Instrumentation: Flute/piccolo and string quartet
First Performance: University of Maryland, April 24, 2016
Duration: 16 minutes
The five movements of this work are, of course, no more “tunes” in the traditional definition of the word than fake book lead sheets are substitutes for songs in all their multiple dimensions of performance history and interpretative open-endedness. The somewhat tongue-in-cheek title - with a reference to the infamous “Real Book” that has served as a gateway anthology and/or gig enabler for so many aspiring jazz musicians since the 70s - belies a formal architecture of five movements with distinctive characteristics, and with an instrumentation that has been around since the 18th Century but has still not found a serious following. The different character traits between and consistency within each movement, as well as the relatively equal durations, give the feeling of a suite. Parallels could be drawn to different genre types: a floating, weightless introduction that turns capricious, a somewhat sorrowful ballad with interruptions, a semi-serious scherzo that swells and subsides in wave-like motions, a resonance study that turns into a free-flowing, improvisatory rhapsody.
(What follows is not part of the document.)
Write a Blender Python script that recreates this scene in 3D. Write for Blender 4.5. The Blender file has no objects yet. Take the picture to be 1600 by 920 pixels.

And in the finale, the closest one gets to a “tune” in the familiar sense, with repeated and expanding yet irregularly timed chord progressions that might remind some of John Coltrane’s “Countdown.” Throughout, the interplay between the flutes and quartet is one that is ever-shifting, with roles that alternate between soloist/accompaniment and fully integrated and equal. The dynamic personalities of Claire Chase and the members of the Spektral Quartet were never far from my thoughts when composing this piece, and I am grateful to them for giving me the chance to stretch in whatever ways suitable to the whimsical moment.